Ad onor del vero, a rafforzare questa ipotesi è anche un altro dettaglio: lungo quella strada, imperversa una piazza di spaccio piuttosto prolifera, a capo della quale i Casella sarebbero subentrati di recente proprio ai De Micco. Pertanto, gli inquirenti si vedono portati a dedurre che quella bomba sia stata piazzata per innalzare i toni della disputa, nell’ambito della sanguinaria faida in corso da diversi mesi ed entrata nuovamente nel vivo da circa 10 giorni.

Di contro, più di un elemento supporta l’ipotesi che identifica in quella bomba l’atto dovuto per riscattare il torto subito dal rampollo di una delle famiglie più autorevoli, confluite di recente nell’alleanza con la cosca del Lotto O. In primo luogo, il fatto che l’ordigno sia stato collocato proprio all’esterno del palazzo in cui abita il giovane presunto destinatario del raid e che la sua vettura sia stata una delle più danneggiate dall’esplosione. Inoltre, il giovane, quella notte, sarebbe rientrato a casa all’incirca 20 minuti prima del fragoroso boato. Non è da escludere, quindi, che gli autori dell’azione violenta abbiano atteso che il giovane rincasasse, per poi provvedere a piazzare l’ordigno e a farlo esplodere.

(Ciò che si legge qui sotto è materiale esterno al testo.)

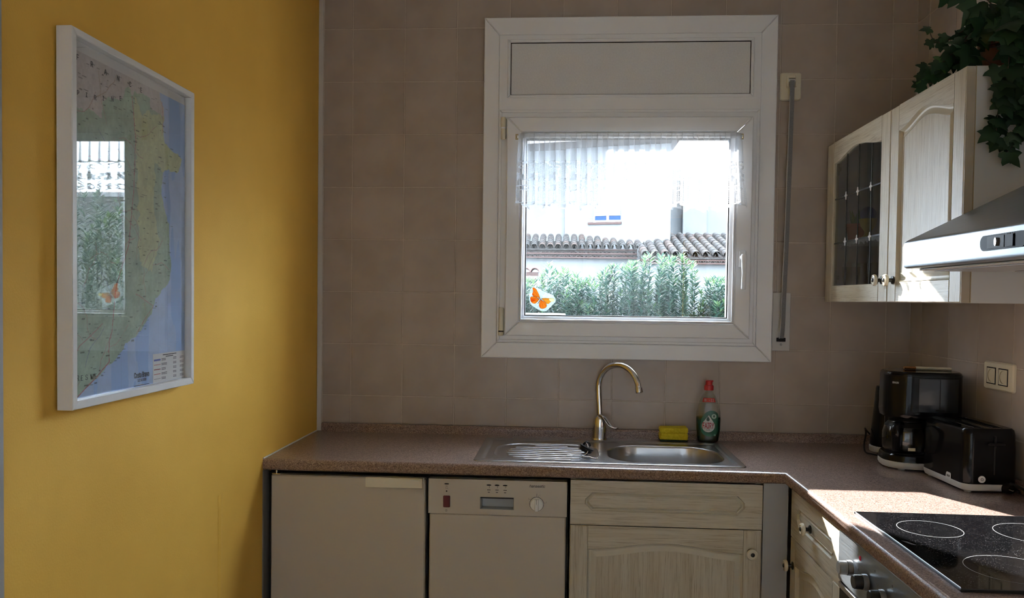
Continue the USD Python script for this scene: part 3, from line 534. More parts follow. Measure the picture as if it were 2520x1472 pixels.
for z in (1.545, 1.955): part(g1, 'hinge', cat_([cbox(XD + .012, XD + .021, -.118, -.092, z - .026, z + .026, .002), cbox(XD + .021, XD + .034, -.098, -.066, z - .008, z + .008, .002)]), GREYP, False, True)
knob(g1, .603, 1.523, -XD, SIDE, O)
g2, f2 = arch_door(wc, .6475, 1.1165, ZB, ZT + .001, -XD, SIDE, O, OAK_V, OAK_Y, .062, .062, .078, .034); knob(g2, .692, 1.521, -XD, SIDE, O)
# things inside the cupboard
fpot = thing('toy_flower_pot', 'small orange pot with green leaves on the cupboard shelf', 'ornament', (2.098, -.112, 1.6830))
part(fpot, 'pot', lathe([(0, 0), (.026, 0), (.034, .052), (.037, .053), (.037, .064), (.031, .064), (.029, .05), (0, .05)], 20), plain('toy_orange', (.55, .14, .05), .5), 30)
for k in range(7):
    a = k * 2.4; part(fpot, 'leaf', loft([np.array([((.006 + .012 * t) * math.cos(a) * 1.4 + w * math.sin(a), (.006 + .012 * t) * math.sin(a) * 1.4 - w * math.cos(a), .05 + .07 * t) for w in np.linspace(-1, 1, 3) * .012 * math.sin(PI * min(t + .12, 1))]) for t in np.linspace(0, 1, 5)], closed=False), plain('toy_green', (.10, .28, .06), .5) if k == 0 else '/World/Looks/toy_green', True)
ec = thing('yellow_egg_cup', 'yellow egg cup beside the orange pot behind leaded glass', 'cup', (2.095, -.245, 1.6830))
part(ec, 'cup', lathe([(0, 0), (.024, 0), (.020, .006), (.010, .016), (.012, .026), (.026, .046), (.031, .070), (.029, .070), (.022, .045), (0, .036)], 22), plain('toy_yellow', (.55, .42, .12), .45), 40)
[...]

Tutti elementi valutati e considerati accuratamente dagli autori di un raid dove la camorra potrebbe fungere da sfondo, pur non rappresentando il fattore scatenante. 

Inoltre, malgrado siano trascorsi diversi giorni da quella vicenda eclatante che ha acceso i riflettori sul quartiere, nessuno dei clan insediati a Ponticelli ha ancora rivendicato la paternità di quell’azione. Un fatto atipico che ha portato diverse figure di spicco della malavita locale ad interpretare i vertici dei cartelli camorristici più autorevoli della periferia orientale partenopea, pur di far luce sulla misteriosa esplosione. Non è un segreto che alcuni esponenti del clan Casella, nei giorni scorsi, si siano recati “dai barresi” per chiedere delucidazioni in merito all’accaduto, sia per sincerarsi del fatto che quel raid non fosse destinato a loro, sia per scongiurare altre ipotesi volte a compromettere il già labile e precario equilibrio tra i clan in guerra. Seppure la compagine che attualmente fa le veci della famiglia contigua al clan De Luca Bossa, protagonista della concitata vicenda che ha tenuto banco nei giorni scorsi, abbia fornito ampie rassicurazioni circa la loro estraneità ai fatti, non è da escludere che sia proprio questo lo scenario che si cela dietro la bomba piazzata in via Crisconio.